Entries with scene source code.
╔══
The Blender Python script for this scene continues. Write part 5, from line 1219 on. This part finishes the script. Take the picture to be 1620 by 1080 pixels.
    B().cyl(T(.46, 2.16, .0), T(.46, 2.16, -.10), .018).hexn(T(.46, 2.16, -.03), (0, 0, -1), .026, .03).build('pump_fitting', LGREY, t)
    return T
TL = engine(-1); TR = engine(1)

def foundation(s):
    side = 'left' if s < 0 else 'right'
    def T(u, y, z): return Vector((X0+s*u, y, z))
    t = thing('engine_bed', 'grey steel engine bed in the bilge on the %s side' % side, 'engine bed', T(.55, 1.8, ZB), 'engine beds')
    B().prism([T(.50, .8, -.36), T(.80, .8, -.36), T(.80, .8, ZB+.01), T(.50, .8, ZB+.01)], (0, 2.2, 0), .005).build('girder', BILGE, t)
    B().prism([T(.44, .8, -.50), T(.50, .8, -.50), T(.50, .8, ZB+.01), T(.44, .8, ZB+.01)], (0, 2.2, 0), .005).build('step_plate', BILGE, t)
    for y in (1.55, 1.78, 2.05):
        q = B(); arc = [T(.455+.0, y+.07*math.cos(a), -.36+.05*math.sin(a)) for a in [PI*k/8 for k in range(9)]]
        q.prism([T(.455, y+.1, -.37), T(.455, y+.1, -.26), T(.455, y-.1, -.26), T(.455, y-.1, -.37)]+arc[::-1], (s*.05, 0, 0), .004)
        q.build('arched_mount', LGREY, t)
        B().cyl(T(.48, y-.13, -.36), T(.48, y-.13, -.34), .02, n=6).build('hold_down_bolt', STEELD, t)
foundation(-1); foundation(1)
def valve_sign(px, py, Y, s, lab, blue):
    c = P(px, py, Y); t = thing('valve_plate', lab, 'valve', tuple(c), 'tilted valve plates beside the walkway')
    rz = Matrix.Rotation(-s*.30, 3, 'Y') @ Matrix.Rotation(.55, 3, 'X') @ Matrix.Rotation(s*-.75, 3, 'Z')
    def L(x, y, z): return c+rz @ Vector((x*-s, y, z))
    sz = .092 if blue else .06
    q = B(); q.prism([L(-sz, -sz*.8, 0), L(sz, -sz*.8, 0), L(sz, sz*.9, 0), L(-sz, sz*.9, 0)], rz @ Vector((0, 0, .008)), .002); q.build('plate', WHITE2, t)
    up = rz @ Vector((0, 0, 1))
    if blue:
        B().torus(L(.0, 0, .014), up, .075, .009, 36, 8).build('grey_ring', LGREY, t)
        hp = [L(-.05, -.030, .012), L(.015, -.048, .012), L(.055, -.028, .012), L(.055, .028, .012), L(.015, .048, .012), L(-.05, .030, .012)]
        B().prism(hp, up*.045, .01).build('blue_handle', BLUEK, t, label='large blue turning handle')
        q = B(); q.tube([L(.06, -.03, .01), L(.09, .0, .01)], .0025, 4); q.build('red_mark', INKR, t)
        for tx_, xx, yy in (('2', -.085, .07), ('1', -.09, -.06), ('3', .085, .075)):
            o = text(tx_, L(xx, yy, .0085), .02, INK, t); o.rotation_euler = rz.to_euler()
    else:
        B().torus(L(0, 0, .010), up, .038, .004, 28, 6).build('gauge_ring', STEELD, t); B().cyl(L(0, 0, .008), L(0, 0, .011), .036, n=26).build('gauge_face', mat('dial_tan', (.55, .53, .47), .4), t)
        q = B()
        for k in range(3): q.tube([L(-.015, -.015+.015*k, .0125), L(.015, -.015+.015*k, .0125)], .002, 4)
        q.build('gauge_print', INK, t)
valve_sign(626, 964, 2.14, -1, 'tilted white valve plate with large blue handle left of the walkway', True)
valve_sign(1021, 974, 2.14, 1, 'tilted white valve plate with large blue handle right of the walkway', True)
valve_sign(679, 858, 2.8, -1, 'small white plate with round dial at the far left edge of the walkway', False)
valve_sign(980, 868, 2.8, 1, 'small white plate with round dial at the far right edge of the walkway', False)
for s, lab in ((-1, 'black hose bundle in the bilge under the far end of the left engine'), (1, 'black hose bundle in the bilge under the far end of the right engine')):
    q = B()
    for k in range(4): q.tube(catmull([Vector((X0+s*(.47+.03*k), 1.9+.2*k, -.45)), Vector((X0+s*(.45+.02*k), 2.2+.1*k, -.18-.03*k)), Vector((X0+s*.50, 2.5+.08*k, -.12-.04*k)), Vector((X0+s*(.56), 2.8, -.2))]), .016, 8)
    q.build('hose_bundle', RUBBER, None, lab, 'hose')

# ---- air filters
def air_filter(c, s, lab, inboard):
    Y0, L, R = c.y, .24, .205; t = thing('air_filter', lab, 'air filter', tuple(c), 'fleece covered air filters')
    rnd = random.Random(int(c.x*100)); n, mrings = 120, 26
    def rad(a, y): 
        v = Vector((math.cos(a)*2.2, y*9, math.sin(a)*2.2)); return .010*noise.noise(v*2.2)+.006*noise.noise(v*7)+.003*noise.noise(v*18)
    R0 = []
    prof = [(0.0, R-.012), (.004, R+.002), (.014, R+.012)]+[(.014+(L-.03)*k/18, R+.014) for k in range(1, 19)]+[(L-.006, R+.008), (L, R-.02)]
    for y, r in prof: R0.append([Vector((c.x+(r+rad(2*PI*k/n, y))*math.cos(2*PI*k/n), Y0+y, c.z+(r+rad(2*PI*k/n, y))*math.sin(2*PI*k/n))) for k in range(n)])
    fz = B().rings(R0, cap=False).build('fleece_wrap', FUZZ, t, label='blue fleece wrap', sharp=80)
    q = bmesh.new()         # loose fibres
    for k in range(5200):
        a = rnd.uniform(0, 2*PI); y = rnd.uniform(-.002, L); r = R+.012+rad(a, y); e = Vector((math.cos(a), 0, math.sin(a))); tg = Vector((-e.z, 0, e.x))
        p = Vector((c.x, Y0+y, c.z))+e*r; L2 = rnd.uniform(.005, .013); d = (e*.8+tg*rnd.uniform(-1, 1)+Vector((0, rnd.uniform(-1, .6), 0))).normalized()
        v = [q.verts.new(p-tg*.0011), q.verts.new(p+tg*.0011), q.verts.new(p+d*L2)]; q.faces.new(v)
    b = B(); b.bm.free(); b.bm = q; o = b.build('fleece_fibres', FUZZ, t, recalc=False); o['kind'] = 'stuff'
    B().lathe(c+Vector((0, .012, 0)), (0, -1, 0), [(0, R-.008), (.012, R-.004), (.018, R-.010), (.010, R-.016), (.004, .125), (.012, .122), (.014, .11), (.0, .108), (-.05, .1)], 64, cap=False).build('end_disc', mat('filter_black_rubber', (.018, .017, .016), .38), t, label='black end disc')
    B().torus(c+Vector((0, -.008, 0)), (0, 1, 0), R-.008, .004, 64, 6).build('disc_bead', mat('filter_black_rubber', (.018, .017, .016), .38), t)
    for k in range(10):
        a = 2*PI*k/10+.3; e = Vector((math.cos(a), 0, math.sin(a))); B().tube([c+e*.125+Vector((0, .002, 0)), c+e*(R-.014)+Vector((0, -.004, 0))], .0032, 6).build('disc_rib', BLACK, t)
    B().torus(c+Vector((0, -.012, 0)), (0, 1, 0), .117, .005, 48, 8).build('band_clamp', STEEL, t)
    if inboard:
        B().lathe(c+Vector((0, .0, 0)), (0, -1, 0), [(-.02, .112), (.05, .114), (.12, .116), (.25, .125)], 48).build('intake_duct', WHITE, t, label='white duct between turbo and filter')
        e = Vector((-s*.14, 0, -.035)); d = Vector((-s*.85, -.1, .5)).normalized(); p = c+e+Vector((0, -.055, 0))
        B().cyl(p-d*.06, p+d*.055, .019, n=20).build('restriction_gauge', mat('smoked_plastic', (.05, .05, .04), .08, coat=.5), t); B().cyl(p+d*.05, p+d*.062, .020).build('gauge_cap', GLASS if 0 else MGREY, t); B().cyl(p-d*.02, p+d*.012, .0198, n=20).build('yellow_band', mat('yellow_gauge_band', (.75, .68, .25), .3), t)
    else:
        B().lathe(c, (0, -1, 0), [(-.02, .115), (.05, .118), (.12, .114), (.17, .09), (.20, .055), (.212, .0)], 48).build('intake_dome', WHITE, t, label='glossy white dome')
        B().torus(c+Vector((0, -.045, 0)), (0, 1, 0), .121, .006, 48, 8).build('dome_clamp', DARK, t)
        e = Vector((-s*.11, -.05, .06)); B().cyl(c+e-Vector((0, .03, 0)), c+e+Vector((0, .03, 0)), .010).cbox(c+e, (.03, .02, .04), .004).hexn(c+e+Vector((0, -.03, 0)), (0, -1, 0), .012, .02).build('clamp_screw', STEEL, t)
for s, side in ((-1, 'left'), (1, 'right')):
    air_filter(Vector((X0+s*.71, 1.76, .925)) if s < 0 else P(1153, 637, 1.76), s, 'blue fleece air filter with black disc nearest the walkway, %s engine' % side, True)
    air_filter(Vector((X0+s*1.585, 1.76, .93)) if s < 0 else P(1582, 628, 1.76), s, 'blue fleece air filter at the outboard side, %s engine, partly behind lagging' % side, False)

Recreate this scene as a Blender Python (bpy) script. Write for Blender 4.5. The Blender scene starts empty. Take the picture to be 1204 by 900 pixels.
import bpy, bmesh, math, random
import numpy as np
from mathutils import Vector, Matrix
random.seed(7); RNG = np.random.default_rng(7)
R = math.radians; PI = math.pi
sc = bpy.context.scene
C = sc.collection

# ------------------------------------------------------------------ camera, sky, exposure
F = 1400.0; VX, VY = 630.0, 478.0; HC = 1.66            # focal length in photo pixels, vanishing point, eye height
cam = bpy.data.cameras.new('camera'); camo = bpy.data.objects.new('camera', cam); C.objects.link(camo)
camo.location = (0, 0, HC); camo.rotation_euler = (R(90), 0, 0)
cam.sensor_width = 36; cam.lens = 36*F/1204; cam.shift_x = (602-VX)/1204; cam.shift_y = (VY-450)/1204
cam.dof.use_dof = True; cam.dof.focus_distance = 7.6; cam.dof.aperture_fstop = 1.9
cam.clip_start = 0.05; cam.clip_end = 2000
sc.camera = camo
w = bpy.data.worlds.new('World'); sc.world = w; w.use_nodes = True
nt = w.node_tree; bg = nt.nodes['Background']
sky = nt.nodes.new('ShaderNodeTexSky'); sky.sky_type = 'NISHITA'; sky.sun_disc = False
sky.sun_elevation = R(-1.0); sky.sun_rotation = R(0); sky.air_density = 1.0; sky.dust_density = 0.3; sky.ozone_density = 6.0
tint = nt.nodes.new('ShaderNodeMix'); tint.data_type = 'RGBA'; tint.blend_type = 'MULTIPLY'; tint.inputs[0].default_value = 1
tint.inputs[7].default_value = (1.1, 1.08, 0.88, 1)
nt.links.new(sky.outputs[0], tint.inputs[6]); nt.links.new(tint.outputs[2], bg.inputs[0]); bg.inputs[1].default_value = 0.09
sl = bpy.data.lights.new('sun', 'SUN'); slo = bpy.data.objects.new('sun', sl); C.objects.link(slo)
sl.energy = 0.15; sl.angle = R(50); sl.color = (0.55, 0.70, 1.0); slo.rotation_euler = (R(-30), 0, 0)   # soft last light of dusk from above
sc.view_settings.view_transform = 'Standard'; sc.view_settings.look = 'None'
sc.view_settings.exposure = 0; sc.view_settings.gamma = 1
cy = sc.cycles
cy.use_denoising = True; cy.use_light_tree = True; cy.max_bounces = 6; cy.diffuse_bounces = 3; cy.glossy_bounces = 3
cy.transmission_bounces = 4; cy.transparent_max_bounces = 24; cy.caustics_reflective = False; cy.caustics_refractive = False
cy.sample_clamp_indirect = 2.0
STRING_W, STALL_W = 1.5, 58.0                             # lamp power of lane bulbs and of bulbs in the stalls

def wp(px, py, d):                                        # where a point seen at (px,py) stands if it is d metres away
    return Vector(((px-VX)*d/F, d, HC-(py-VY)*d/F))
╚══
What you will do. In the listing above, locate the line with "Recreate this scene" and the line with "C = sc.collection", then extract exactly those lines and every line between them, and nothing more.

Solution.
Recreate this scene as a Blender Python (bpy) script. Write for Blender 4.5. The Blender scene starts empty. Take the picture to be 1204 by 900 pixels.
import bpy, bmesh, math, random
import numpy as np
from mathutils import Vector, Matrix
random.seed(7); RNG = np.random.default_rng(7)
R = math.radians; PI = math.pi
sc = bpy.context.scene
C = sc.collection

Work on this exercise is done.